Umbilical Lands and the Shape-Shifting Lives of Rivers
Podcast
Artist, Bo Choy speaks with Sayana Namsaraeva, an anthropologist from Buryatia, a republic in Eastern Siberia bordering Mongolia, who’s work focuses on the indigenous cosmologies of the people from her region. Together they delve into animated landscapes that surround Lake Baikal, the deepest and oldest freshwater lake on the planet.

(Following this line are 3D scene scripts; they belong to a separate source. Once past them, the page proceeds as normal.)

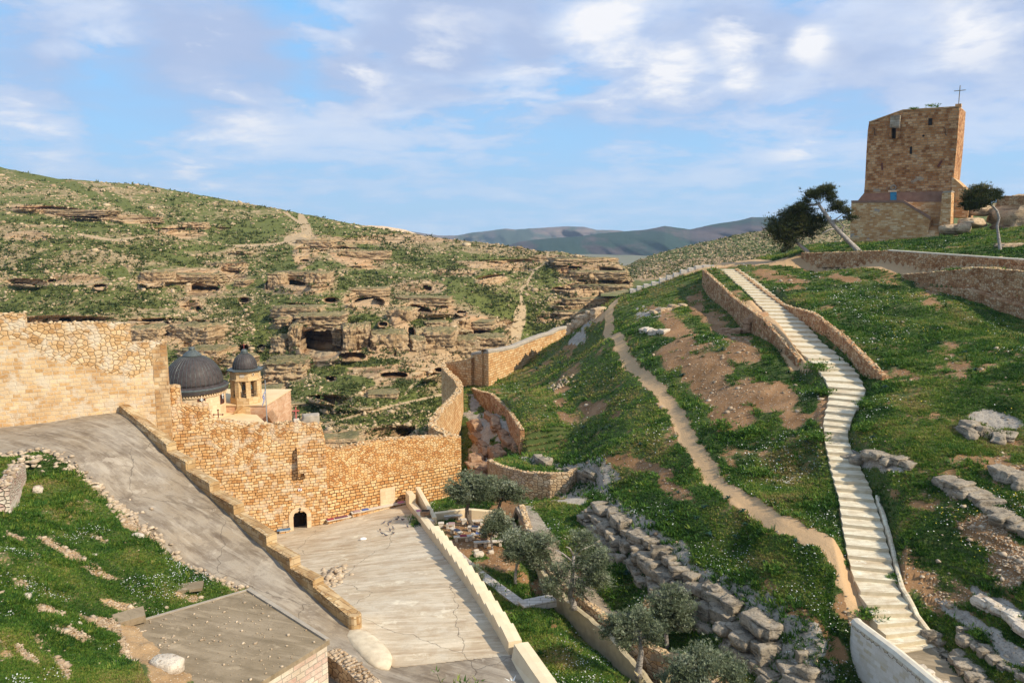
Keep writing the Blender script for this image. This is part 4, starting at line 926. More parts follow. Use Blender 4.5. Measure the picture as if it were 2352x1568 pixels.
M_redp = simple('red_painted_wood', (.48, .12, .10), (.38, .10, .08), 6, .6)
M_flagb = simple('flag_blue', (.02, .10, .48), None, 4, .7); M_flagw = simple('flag_white', (.8, .8, .8), None, 4, .7)
M_bronze = simple('dark_bronze', (.10, .12, .11), (.06, .07, .065), 8, .45, 0, .6)
M_brown = simple('brown_stained_frame', (.16, .05, .03), (.10, .03, .02), 6, .5)
M_slab = simple('bench_stone', (.58, .53, .45), (.45, .38, .30), 5, .9, .3)
M_marb = masonry('path_paving_stone', [(.42, .38, .33), (.54, .50, .44), (.58, .55, .50), (.62, .58, .52)], (.20, .16, .12), bw=.75, bh=.38, msize=.02, wob=.01, bump=.3, stain=.6)
M_barrel = simple('lilac_drum_paint', (.24, .23, .34), (.30, .28, .38), 5, .5, .1)
M_cloth = {k: simple(k+'_cushion', c, None, 8, .9, .1) for k, c in dict(dark_red=(.30, .05, .07), dull_blue=(.08, .12, .30), pink=(.55, .20, .28), navy=(.03, .045, .09), maroon=(.16, .06, .08), mauve=(.36, .24, .24), steel_blue=(.10, .18, .28)).items()}

# ================================================================ WALL BUILDER
def wall(name, pts, zb, thick, mat, parent=None, jag=.0, rub=None, ds=.32, dz=.45, seed=0, rough=.03, rounded=False, hole=None, side=1):
    """pts: top front edge (x, y, z) in order; the seen face is on the right of the direction, thickness goes to the left"""
    pts = [np.array(p[:3], float) for p in pts]; n = len(pts)
    zbf = zb if callable(zb) else (lambda x, y, i: zb[i] if isinstance(zb, (list, np.ndarray)) else zb)
    sec = []; s0 = 0
    def nrm(i):
        a = pts[max(i-1, 0)]; b = pts[min(i+1, n-1)]
        d = (b-a)[:2]; 
        l = np.hypot(*d)
        return d/l if l > 1e-6 else np.array([1., 0])
    tang = []
    for i in range(n):
        d = np.zeros(2)
        if i > 0:
            e = (pts[i]-pts[i-1])[:2]; L = np.hypot(*e); d += e/L if L > 1e-3 else 0
        if i < n-1:
            e = (pts[i+1]-pts[i])[:2]; L = np.hypot(*e); d += e/L if L > 1e-3 else 0
        tang.append(d/(np.hypot(*d)+1e-9))
    zbs = [zbf(p[0], p[1], i) for i, p in enumerate(pts)]
    rubs = rub if isinstance(rub, (list, tuple)) else [rub or 0]*n
    for i in range(n-1):
        L = np.hypot(*(pts[i+1]-pts[i])[:2]); k = max(1, int(math.ceil(L/ds)))
        for j in range(k+(1 if i == n-2 else 0)):
            t = j/k; p = pts[i]*(1-t)+pts[i+1]*t; tt = tang[i]*(1-t)+tang[i+1]*t; tt /= np.hypot(*tt)+1e-9
            sec.append((p, tt, s0+L*t, zbs[i]*(1-t)+zbs[i+1]*t, rubs[i]*(1-t)+rubs[i+1]*t))
        s0 += L
    m = len(sec); H = max(s[0][2]-s[3] for s in sec); nz = max(2, int(math.ceil(H/dz)))
    S = np.array([s[2] for s in sec]); jz = jag*(fbm(S/.35+seed*3.1, S*0+seed, o=2)+.6*fbm(S/1.7+seed, S*0+seed, o=2))
    V = []; UV = []; RB = []; PO = []
    ncol = nz+1+(3 if rounded else 1)+2
    for k, (p, tt, s, zbb, rb) in enumerate(sec):
        nx, ny = -tt[1]*side, tt[0]*side          # towards the back
        zt = p[2]+jz[k]
        for q in range(nz+1):
            z = zbb+(zt-zbb)*q/nz
            V.append((p[0], p[1], z)); PO.append(0.); UV.append((s, z)); RB.append(1. if z > zt-rb else (0. if z < zt-rb-dz else (z-(zt-rb-dz))/dz))
        if rounded:
            for f, hh in ((.2, .16), (.5, .22), (.8, .16)):
                V.append((p[0]+nx*thick*f, p[1]+ny*thick*f, zt+hh)); PO.append(thick*f); UV.append((s, zt+thick*f)); RB.append(1. if rb > 0 else 0.)
        else:
            V.append((p[0]+nx*thick*.5, p[1]+ny*thick*.5, zt+.03)); PO.append(thick*.5); UV.append((s, zt+thick*.5)); RB.append(1. if rb > 0 else 0.)
        V.append((p[0]+nx*thick, p[1]+ny*thick, zt)); PO.append(thick); UV.append((s, zt+thick)); RB.append(1. if rb > 0 else 0.)
        V.append((p[0]+nx*thick, p[1]+ny*thick, zbb)); PO.append(thick); UV.append((s, zbb)); RB.append(0.)
    V = np.array(V); c = ncol
    if rough:
        nn = fbm(V[:, 0]/.6+9, V[:, 1]/.6, V[:, 2]/.4, o=3, s=seed)*rough
        tv = np.repeat(np.array([[s[1][1]*side, -s[1][0]*side] for s in sec]), c, 0)
        front = np.tile(np.arange(c) <= nz, m)
        V[:, 0] += np.where(front, tv[:, 0]*nn, 0); V[:, 1] += np.where(front, tv[:, 1]*nn, 0)
    q = []; jump = []
    for k in range(m-1):
        for j in range(c-1):
            a, b = k*c+j, (k+1)*c+j
            if hole is not None and j < nz and hole(V[[a, b, b+1, a+1]].mean(0)): continue
            q.append((a, b, b+1, a+1) if side > 0 else (a, a+1, b+1, b)); jump.append(S[k+1]-S[k] < .12 and j >= nz)
    me = bpy.data.meshes.new(name)
    caps = [tuple(range(c))[::-1], tuple(range((m-1)*c, m*c))]
    me.from_pydata([tuple(v) for v in V], [], q+caps); me.update()
    li = np.empty(len(me.loops), np.int32); me.loops.foreach_get('vertex_index', li)
    UV = np.array(UV); uvo = UV[li].copy()
    PO = np.array(PO)
    for fi_ in np.nonzero(jump)[0]:
        for r_ in range(4):
            vi = li[fi_*4+r_]; uvo[fi_*4+r_] = (S[vi//c]+PO[vi], V[vi][2])
    # end faces: measure across the thickness instead of along the wall
    st = len(q)*4
    for ci, sidx in ((0, 0), (1, m-1)):
        for r_ in range(c):
            pos = st+ci*c+r_; vi = li[pos]; col = vi-sidx*c
            off = 0 if col <= nz else thick
            uvo[pos] = (S[sidx]+(off if ci else -off), V[vi][2])
    l = me.uv_layers.new(name='UVMap'); l.data.foreach_set('uv', uvo.astype(np.float32).ravel())
    at = me.attributes.new('rub', 'FLOAT', 'POINT'); at.data.foreach_set('value', np.array(RB, np.float32))
    me.materials.append(mat)
    o = bpy.data.objects.new(name, me); COL.objects.link(o)
    if parent is not None: setparent(o, parent)
    o['_sec'] = 0; del o['_sec']
    return o, sec, jz
def crest(parent, sec, thick, mat, dens=4.5, size=.15, seed=0, side=1, inset=.1, name='coping_stones'):
    """loose stones bedded along the top of a wall"""
    r = np.random.default_rng(seed); L = sec[-1][2]; n = max(3, int(L*dens)); P_ = []
    S = np.array([s[2] for s in sec])
    for _ in range(n):
        s = r.uniform(0, L); k = min(np.searchsorted(S, s), len(sec)-1); p, tt = sec[k][0], sec[k][1]
        t = r.uniform(inset, 1-inset)*thick; P_.append((p[0]-tt[1]*side*t, p[1]+tt[0]*side*t, p[2]+size*.25))
    a, b, c = rocks_arr(np.array(P_), size*r.uniform(.6, 1.25, n), .65, seed)
    return npmesh(name, a, b, mat, parent, attrs={'tint': c})

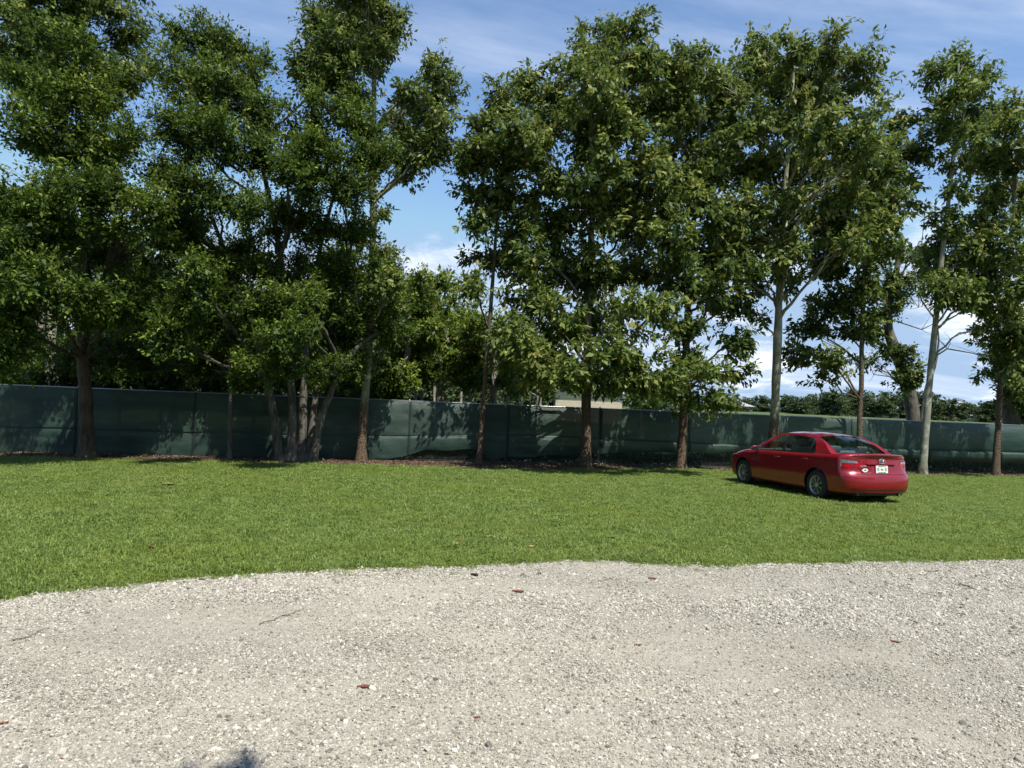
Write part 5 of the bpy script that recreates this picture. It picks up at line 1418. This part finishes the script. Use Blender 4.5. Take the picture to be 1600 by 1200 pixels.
    for y_ in yy:
        e = 1 - (abs(y_) / 0.70) ** 4
        for a, b in prof: sp.append((-2.318 + 0.10 * (abs(y_) / 0.66) ** 2.6 + a * (0.4 + 0.6 * e), y_, 1.078 - 0.028 * (abs(y_) / 0.66) ** 2 + b * (0.3 + 0.7 * e)))
    link('spoiler_lip', mesh_np('spoiler_lip', np.array(sp), grid_faces(n, 5)[:, ::-1], True), M['paint'], lid)
    mb = MB(); mb.box((-2.24, 0, 0.235), (0.16, 1.20, 0.07)); link('valance', mb.mesh('valance', bevel=0.02, angle=50), M['black'], rbum)
    mb = MB(); mb.tube([(-2.05, -0.48, 0.24), (-2.36, -0.48, 0.225)], 0.032, 14); link('exhaust_pipe', mb.mesh('exhaust_pipe', angle=50), M['chrome'], car)
    mb = MB(); mb.box((0.1, 0, 0.27), (3.9, 1.25, 0.10)); mb.box((-1.9, 0, 0.30), (0.6, 1.2, 0.18)); link('underbody', mb.mesh('underbody'), M['black'], car)
    # crease along the bumper and flank
    cast('bumper_crease', quad_pts((-2.7, 0.66, 0.335), (-2.7, -0.66, 0.335), (-2.7, -0.66, 0.322), (-2.7, 0.66, 0.322), 30, 2), (1, 0, 0), M['seam'], 30, 2, 0.003, rbum)
    # ---- mirrors, handles, wing repeater, fuel flap
    for sy in (1, -1):
        mr = empty('door_mirror'); mr.parent = car; mr.location = (0.80, sy * 0.90, 0.985)
        bm = bmesh.new(); bmesh.ops.create_uvsphere(bm, u_segments=18, v_segments=12, radius=1)
        for v in bm.verts:
            x_, y_, z_ = v.co
            v.co = (x_ * (0.085 if x_ > 0 else 0.03), y_ * 0.115 + 0.06, z_ * (0.078 if z_ > 0 else 0.06) * (1 - 0.2 * y_))
            v.co.y *= sy
        if sy < 0: bmesh.ops.reverse_faces(bm, faces=bm.faces[:])
        me = bpy.data.meshes.new('mirror_shell'); bm.to_mesh(me); bm.free(); me.polygons.foreach_set('use_smooth', np.ones(len(me.polygons), dtype=bool))
        link('mirror_shell', me, M['paint'], mr)
        mb = MB(); mb.box((-0.028, sy * 0.06, 0.004), (0.008, 0.185, 0.105)); link('mirror_glass', mb.mesh('mirror_glass', bevel=0.003), M['black'], mr)
        mb = MB(); mb.box((0.02, sy * -0.06, -0.03), (0.06, 0.10, 0.03)); link('mirror_arm', mb.mesh('mirror_arm', bevel=0.008), M['black'], mr)
        for hx, key in ((-0.02, 'front_door_'), (-1.02, 'rear_door_')):
            dr = groups.get(key + ('L' if sy > 0 else 'R'), car)
            zz = belt(hx) - 0.125
            hit, nn, _, _ = bvh.ray_cast(Vector((hx, sy * 1.5, zz)), Vector((0, -sy, 0)))
            y0 = abs(hit.y) if hit else 0.90
            mb = MB(); mb.box((0, 0, 0), (0.19, 0.030, 0.026)); o = link('door_handle', mb.mesh('door_handle', bevel=0.010, angle=60), M['paint'], dr); o.location = (hx, sy * (y0 + 0.020), zz)
            mb = MB(); mb.box((0, 0, 0), (0.022, 0.012, 0.022)); o = link('handle_lock', mb.mesh('handle_lock', bevel=0.004), M['chrome'], dr); o.location = (hx - 0.09, sy * (y0 + 0.034), zz)
        ln = 30; xx = np.linspace(-1.9, 1.6, ln)
    # headlights and grille at the far end
    for sy in (1, -1):
        D = (-0.80, -0.60 * sy, 0)
        def q2(y, z): return np.array([2.15, y * sy, z])
        cast('headlight', quad_pts(q2(1.02, 0.80), q2(0.62, 0.74), q2(0.62, 0.63), q2(1.02, 0.68), 12, 6), D, M['clearlens'], 12, 6, 0.004)
    cast('grille', quad_pts((2.6, 0.45, 0.66), (2.6, -0.45, 0.66), (2.6, -0.50, 0.40), (2.6, 0.50, 0.40), 12, 6), (-1, 0, 0), M['black'], 12, 6, 0.004)
    return car
car = build_car()
#@@PART4

# ------------------------------------------------------------------ fallen leaves and twigs
m = Mat('fallen_leaf')
oi = m.node('ShaderNodeObjectInfo')
c = m.ramp(oi.outputs['Random'], [(0.0, (0.10, 0.030, 0.016)), (0.4, (0.20, 0.060, 0.024)), (0.8, (0.27, 0.10, 0.04)), (1.0, (0.14, 0.05, 0.03))])
c = m.mix(m.rng(m.noise(m.coord(), 40, 4), 0.4, 0.7, 0, 0.5), c, (0.08, 0.035, 0.02))
m.set(Base_Color=c, Roughness=0.6)
M['fallen'] = m.m
M['tan_leaf'] = plain('tan_leaf', (0.40, 0.25, 0.11), 0.7, var=0.2, scale=20)
M['dark_leaf'] = plain('dark_dead_leaf', (0.035, 0.018, 0.012), 0.7, var=0.3, scale=20)
def leaf_mesh(seed, curl):
    r = np.random.default_rng(seed); n = 11
    t = np.linspace(0, 1, n); w = 0.24 * np.sin(math.pi * t ** 0.85) ** 0.8 + 0.004
    V = []
    for q, ww in zip(t, w):
        z = 0.05 * math.sin(math.pi * q) * curl + 0.16 * curl * (q - 0.5) ** 2 * r.uniform(0.6, 1.4)
        for k, a in enumerate((-1, -0.5, 0, 0.5, 1)): V.append((q - 0.5, a * ww * (1 + 0.1 * r.normal()), z + abs(a) ** 1.6 * 0.10 * curl + 0.02))
    me = mesh_np('fallen_leaf', np.array(V), grid_faces(n, 5), True)
    return me
lms = {}
def fallen(px, py, length, label, mat='fallen', curl=1.0, group=None, z=None):
    k = (int(px) % 3, mat, round(curl, 1))
    if k not in lms:
        lms[k] = leaf_mesh(int(px), curl); lms[k].materials.append(M[mat])
    g = G(px, py)
    o = link('fallen_leaf', lms[k]); tag(o, label, 'leaf', group)
    on_lawn = g[1] > edge_y(np.array([g[0]]))[0]
    o.location = (g[0], g[1], z if z is not None else (0.034 if on_lawn else 0.011))
    o.rotation_euler = (random.uniform(-.08, .08), random.uniform(-.06, .06), random.uniform(-0.6, 0.6) + (3.14 if random.random() < .5 else 0))
    o.scale = (length * 0.8,) * 3
fallen(570, 1077, 0.125, 'large orange brown leaf lying flat on the gravel, largest one there', curl=0.6)
fallen(741, 902, 0.12, 'dark curled dead leaf on the gravel near the middle of the grass edge', 'dark_leaf', 1.8)
fallen(1019, 907, 0.12, 'reddish brown leaf on gravel close below the grass edge right of centre')
fallen(809, 928, 0.16, 'thin brown leaf on the gravel between the curled dark leaf and the centre')
fallen(997, 1011, 0.075, 'small red brown leaf alone on the gravel just right of centre')
fallen(1044, 1080, 0.055, 'tiny rusty leaf on the gravel right of the large orange brown leaf')
fallen(763, 1025, 0.055, 'small red leaf on the gravel midway up the drive')
fallen(746, 1125, 0.06, 'small red leaf low on the gravel below the drive\'s middle')
fallen(1399, 1006, 0.10, 'narrow dark red leaf on the gravel at the right, beyond the brown stain')
fallen(1206, 1168, 0.05, 'small rust leaf at the lower right of the drive')
fallen(5, 1134, 0.06, 'small dark red leaf at the left frame edge on gravel')
fallen(317, 908, 0.11, 'rust brown leaf on the edge between lawn and gravel at the left')
fallen(262, 762, 0.30, 'large tan leaf lying on the lawn left of the many stemmed oak', 'tan_leaf', 1.3)
fallen(955, 846, 0.11, 'dark dead leaf standing in the lawn right of centre', 'dark_leaf', 2.0)
fallen(764, 844, 0.12, 'light tan leaf in the lawn near the centre', 'tan_leaf', 1.4)
fallen(716, 855, 0.11, 'light tan leaf in the lawn left of its twin near the centre', 'tan_leaf', 1.4)
fallen(831, 860, 0.12, 'pale tan leaf in the lawn just above the gravel edge', 'tan_leaf', 1.4)
fallen(236, 861, 0.12, 'brown leaf in the lawn at the left above the drive', 'fallen', 1.4)
r = np.random.default_rng(5)
for k in range(26):
    px = r.uniform(20, 1580); py = r.uniform(905, 1190)
    fallen(px, py, r.uniform(0.025, 0.045), 'tiny dead leaf scrap scattered on the pale gravel', 'fallen' if r.random() < .6 else 'dark_leaf', 1.0, 'leaf scraps scattered on the drive')
M['twig'] = plain('dead_twig', (0.09, 0.07, 0.05), 0.85, var=0.3)
def twig(pxs, rad, label):
    pts = np.array([G(a, b) for a, b in pxs]); pts[:, 2] = 0.024
    base = pts[0].copy(); base[2] = 0
    mb = MB(); q = np.stack([np.interp(np.linspace(0, 1, 12), np.linspace(0, 1, len(pts)), pts[:, i]) for i in range(3)], -1)
    q[1:-1] += r.normal(0, 0.008, (10, 3)) * np.array([1, 1, 0.3])
    mb.tube(q - base, np.linspace(rad, rad * 0.5, 12), 6)
    e = q[6] + np.array([0.07, 0.05, 0.004]); mb.tube(np.array([q[6], 0.5 * (q[6] + e) + 0.006, e]) - base, [rad * 0.6, rad * 0.5, rad * 0.3], 5)
    o = link('twig', mb.mesh('twig', True), M['twig']); o.location = base; tag(o, label, 'twig')
twig([(1500, 915), (1512, 919), (1529, 926)], 0.006, 'single bent dark twig on the gravel near the right edge')
twig([(1445, 895), (1455, 896), (1466, 895)], 0.004, 'short straight twig on gravel close under the grass edge at the right')
twig([(405, 980), (435, 969), (475, 955)], 0.004, 'long thin twig on the gravel left of centre')
twig([(20, 1005), (45, 1000), (72, 986)], 0.004, 'thin twig on the gravel at the left edge')
twig([(935, 911), (950, 909), (966, 908)], 0.004, 'short twig on the gravel just below the grass edge near centre')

Their conversation considers the intimate connection between these largely untouched landscapes and the rich fabric of belief systems, indigenous cosmologies, oral traditions and mythologies that emerge from them. From shared and diverging influences from pre-Buddhism shamanisms, Chinese and Mongolian Buddhisms, Feng Shui and ancient eastern philosophies, Choy and Namsaraeva discuss the spirit-life of these lands as they rub up against planetary climate urgencies and contemplate how ancient wisdoms can have a vital role in the local and global relational ecologies we must form for the future.
Bo Choy
Bo Choy is a Hong Kong-born, London-based artist working primarily in moving image. She borrows from Eastern thought and folklore traditions to navigate themes such as post-colonial identity and memory; how the personal/familial past and present are embedded in complex relations with the wider social contexts.
Sayana Namsaraeva
Sayana Namsaraeva is a senior research associate at the Mongolia & Inner Asia Studies Unit at the University of Cambridge, working on the ESRC funded project ‘Resource frontiers: managing water on a trans-border Asian river’.